Namun reaksi mereka berbeda jauh dengan kita. Masuk ke dalam rata-rata kebaktian gereja, dan Anda akan mendengar suara musik perayaan yang keras dinyanyikan oleh tim penyembahan yang ceria. Tentu saja tidak ada yang salah dengan hal ini. Kita memang harus bersukacita. Namun hanya ada sedikit waktu yang dihabiskan untuk diam berdiri dan terkagum akan Allah. Dapatkah kita dikejutkan hingga kita terdiam oleh keagungan Allah yang tak terselami?
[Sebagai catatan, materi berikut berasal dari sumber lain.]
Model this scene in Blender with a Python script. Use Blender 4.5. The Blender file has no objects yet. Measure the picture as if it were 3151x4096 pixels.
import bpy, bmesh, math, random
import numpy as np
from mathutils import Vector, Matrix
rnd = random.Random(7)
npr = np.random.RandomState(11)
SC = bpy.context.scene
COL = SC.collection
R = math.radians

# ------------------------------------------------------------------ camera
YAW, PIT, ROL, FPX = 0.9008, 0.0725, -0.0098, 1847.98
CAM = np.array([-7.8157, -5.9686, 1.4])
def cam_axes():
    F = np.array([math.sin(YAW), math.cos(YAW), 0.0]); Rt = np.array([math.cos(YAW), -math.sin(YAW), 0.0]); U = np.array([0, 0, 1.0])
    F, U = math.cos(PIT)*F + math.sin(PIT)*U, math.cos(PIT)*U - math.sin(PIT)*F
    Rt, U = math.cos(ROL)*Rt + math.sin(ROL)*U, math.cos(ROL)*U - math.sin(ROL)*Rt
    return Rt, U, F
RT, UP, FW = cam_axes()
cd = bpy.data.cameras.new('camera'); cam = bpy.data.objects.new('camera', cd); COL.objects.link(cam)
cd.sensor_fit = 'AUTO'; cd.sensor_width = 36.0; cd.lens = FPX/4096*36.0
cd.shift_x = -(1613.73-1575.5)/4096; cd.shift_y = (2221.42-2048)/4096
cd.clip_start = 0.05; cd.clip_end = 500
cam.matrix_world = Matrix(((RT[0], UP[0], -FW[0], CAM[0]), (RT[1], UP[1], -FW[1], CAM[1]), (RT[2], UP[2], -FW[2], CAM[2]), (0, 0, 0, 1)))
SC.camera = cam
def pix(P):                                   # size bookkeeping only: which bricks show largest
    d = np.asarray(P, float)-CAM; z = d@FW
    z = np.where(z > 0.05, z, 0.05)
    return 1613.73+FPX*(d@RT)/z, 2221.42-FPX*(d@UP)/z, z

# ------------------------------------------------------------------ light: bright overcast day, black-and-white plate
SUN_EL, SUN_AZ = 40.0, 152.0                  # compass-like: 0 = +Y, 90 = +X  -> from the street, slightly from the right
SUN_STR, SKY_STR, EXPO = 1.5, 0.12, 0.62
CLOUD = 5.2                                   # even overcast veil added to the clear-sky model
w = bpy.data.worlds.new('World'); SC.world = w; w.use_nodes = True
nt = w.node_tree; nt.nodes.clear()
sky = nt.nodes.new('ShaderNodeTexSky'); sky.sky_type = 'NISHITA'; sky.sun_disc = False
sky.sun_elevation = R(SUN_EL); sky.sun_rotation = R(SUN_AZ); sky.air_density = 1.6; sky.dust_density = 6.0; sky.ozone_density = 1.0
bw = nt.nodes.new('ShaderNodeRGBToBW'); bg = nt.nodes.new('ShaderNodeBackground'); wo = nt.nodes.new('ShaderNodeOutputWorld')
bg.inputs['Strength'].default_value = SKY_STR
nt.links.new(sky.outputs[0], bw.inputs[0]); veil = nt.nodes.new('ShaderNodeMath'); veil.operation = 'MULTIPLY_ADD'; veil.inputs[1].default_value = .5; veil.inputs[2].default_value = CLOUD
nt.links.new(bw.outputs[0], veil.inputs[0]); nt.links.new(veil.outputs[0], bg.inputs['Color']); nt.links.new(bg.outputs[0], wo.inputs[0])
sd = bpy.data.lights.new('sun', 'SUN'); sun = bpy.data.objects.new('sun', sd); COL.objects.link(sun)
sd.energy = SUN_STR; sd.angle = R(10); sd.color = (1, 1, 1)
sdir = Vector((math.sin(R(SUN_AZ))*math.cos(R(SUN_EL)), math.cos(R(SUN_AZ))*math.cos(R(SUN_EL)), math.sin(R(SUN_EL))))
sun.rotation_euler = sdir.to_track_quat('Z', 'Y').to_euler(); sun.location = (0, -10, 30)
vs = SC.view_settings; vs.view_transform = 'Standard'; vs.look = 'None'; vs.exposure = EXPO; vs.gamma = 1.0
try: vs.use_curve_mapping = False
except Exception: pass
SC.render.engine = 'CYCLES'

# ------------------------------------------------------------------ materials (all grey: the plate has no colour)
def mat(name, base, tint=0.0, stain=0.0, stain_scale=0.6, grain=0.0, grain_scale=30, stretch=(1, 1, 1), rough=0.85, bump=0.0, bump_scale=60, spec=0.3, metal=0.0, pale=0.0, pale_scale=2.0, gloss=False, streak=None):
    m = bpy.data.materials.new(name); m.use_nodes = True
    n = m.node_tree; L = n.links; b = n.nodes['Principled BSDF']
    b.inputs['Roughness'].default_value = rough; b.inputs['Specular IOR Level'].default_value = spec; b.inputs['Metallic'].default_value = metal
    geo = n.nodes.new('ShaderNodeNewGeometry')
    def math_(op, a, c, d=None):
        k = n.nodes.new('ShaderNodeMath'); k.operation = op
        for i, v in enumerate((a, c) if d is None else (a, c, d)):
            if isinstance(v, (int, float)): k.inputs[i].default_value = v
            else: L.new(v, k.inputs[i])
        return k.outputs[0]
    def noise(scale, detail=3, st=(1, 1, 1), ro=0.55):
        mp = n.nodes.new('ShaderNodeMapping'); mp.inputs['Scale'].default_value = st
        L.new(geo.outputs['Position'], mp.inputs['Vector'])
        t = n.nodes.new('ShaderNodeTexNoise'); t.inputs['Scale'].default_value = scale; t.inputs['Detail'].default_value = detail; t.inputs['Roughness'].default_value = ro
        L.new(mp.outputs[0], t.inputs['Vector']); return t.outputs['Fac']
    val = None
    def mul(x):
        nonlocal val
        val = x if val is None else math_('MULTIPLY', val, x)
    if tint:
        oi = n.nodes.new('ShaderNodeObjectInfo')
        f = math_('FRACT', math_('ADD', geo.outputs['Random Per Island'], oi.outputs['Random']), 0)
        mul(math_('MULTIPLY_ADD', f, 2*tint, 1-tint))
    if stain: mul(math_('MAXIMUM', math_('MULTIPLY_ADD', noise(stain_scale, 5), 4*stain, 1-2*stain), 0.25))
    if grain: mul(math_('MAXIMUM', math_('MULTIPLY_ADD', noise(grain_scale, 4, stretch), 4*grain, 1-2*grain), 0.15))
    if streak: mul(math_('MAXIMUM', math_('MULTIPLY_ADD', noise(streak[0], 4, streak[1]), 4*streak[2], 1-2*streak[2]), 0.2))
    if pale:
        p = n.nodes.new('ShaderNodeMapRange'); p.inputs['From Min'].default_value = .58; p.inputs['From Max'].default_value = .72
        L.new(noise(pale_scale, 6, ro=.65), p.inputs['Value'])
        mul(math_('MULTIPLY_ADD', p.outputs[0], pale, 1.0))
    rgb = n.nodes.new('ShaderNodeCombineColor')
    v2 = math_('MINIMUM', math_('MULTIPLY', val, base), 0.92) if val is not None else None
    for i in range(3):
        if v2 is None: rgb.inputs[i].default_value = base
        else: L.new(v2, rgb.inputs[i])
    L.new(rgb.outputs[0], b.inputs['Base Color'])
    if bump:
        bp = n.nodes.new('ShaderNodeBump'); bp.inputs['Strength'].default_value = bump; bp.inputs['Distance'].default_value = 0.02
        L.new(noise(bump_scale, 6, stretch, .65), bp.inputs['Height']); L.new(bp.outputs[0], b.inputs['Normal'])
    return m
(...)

Mungkinkah bagi kita untuk berdiri dalam keheningan total di hadapan kekudusan-Nya? Jawaban terhadap pertanyaan-pertanyaan ini adalah ya. Ya, kita dapat melakukannya.    

Keheningan adalah pengakuan bahwa kita berdiri di hadirat Allah yang kudus dan luar biasa. Itu adalah sinyal bahwa kita siap untuk mendengar, menerima dan sekedar berdiri dalam kekaguman akan sang Pencipta kita. Itu terjadi saat kita sengaja menutup mulut kita dan kita akan mengalami lebih dalam lagi kebesaran dan kemuliaan Tuhan.